American promised land: Heaven and earth in Salt Lake City

American promised land

Credit: Douglas Pulsipher / Utah Images

Driving the short distance into Salt Lake City from the airport a visitor is treated to a truly sumptuous tableau. Straight ahead, sticking out among the office blocks, are the six glistening spires of the Salt Lake Temple, signifying to all that something holy is happening here. Slightly to the side is the massive granite dome of the Utah State Capitol building. And towering behind them, like a curtain stretched across the horizon, are the snow-crested peaks of the Wasatch Range.
The one thing you don’t see are any salty lakes, which seems strange under the circumstances. Yet of course there is one, and it’s huge, but it’s some 60-km away, nowhere near the downtown.

All of that seems perfectly fitting in retrospect, as this is a place where things aren’t exactly as anticipated. Yes, this is the epicentre of the Mormon faith, yet the city is flourishing with brew pubs and new distilleries, neither of which are Mormon passions. Nor is the community particularly keen on ‘alternative lifestyles’, yet Salt Lake City’s Pride Festival, now in its 43rd year, is one of the biggest in the country. (And to this list of oddities, you could add the city’s most famous sports team, the NBA’s Utah Jazz. An unlikely name, given that there’s no history of jazz in the state. However at least here there’s explanation: The team moved from New Orleans. And, in fairness, the city’s music scene is now fast catching up.)

A mecca in the midtown

Surprises aside, this is still, unambiguously a Mormon stronghold. The city literally revolves around Temple Square, a four-hectare, spotlessly-maintained sanctuary smack in the centre of downtown. All of the main streets and avenues in the city are numbered and labeled – north, south, east or west – according to their proximity to this spot.

The square is the area’s most popular tourist attraction, drawing up to five million people a year. Indeed, it’s besieged with so many tourists that there are now two separate – and immense – visitors’ centres, as well as multiple smaller museums.

Without question the most intriguing building, at least among the open ones – the actual temple being off-limits to the public – is the Tabernacle, the 7,000-seat oval-shaped home of the famed Mormon choir. It’s said to be the most acoustically advanced auditorium in the world, a point championed during tours with the ritual dropping of a pin at the pulpit…. and then a hush as the sound reverberates along the backs of the furthest pews.

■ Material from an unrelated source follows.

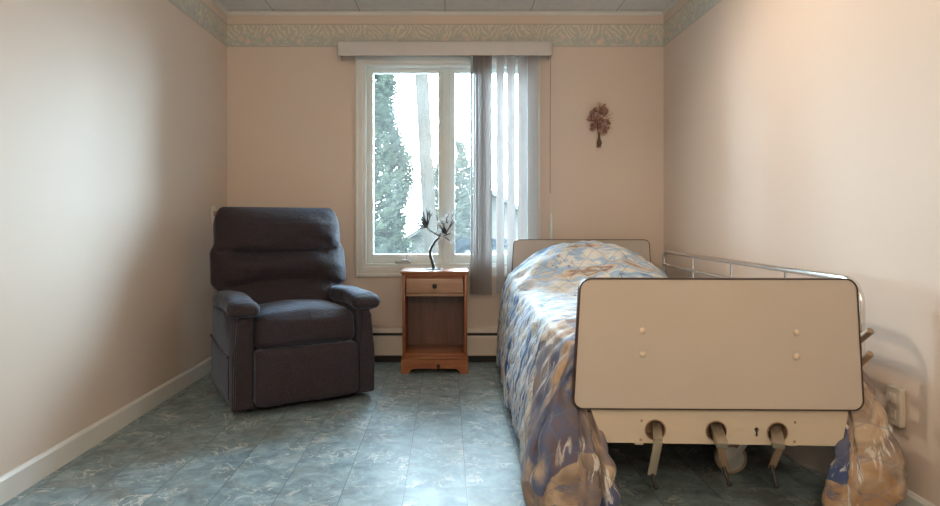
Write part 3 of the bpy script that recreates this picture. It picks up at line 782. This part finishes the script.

I can only imagine how powerful it would be to experience the 360-member choir perform here. Unfortunately they’re frequently on the road and rehearse only on Thursday nights when they’re in town. (There is, however, a daily organ recital on weekdays and Saturdays at noon.)

Outside of the Tabernacle, the Temple Square is an incredibly tranquil setting, especially early in the morning before the tour groups arrive en masse. The grounds are scrubbed clean and gardens meticulously groomed. There are fountains, reflecting pools and plenty of quiet, shaded spots to sit down. Yet as soon as you land on any benches, a few hard truths will become quickly apparent. The Church of Jesus Christ of Latter-day Saints (LDS), the official name of the Mormon faith, and the owners of everything within sight, don’t want people to simply visit the square. They want them to convert. So unlike, say, when you go to the Western Wall in Jerusalem, Tibet’s Potala Palace or the Vatican in Rome, here you will be quickly approached by a church member “hastening the work of salvation” as they say. And here, that’s exclusively women’s work. While all young Mormons are strongly encouraged to spend two of their teen years working as missionaries, only ‘sisters’ are permitted to do their stint in Temple Square. If you’re a visitor interested in learning more about the church, know that you’ll not have to wait long.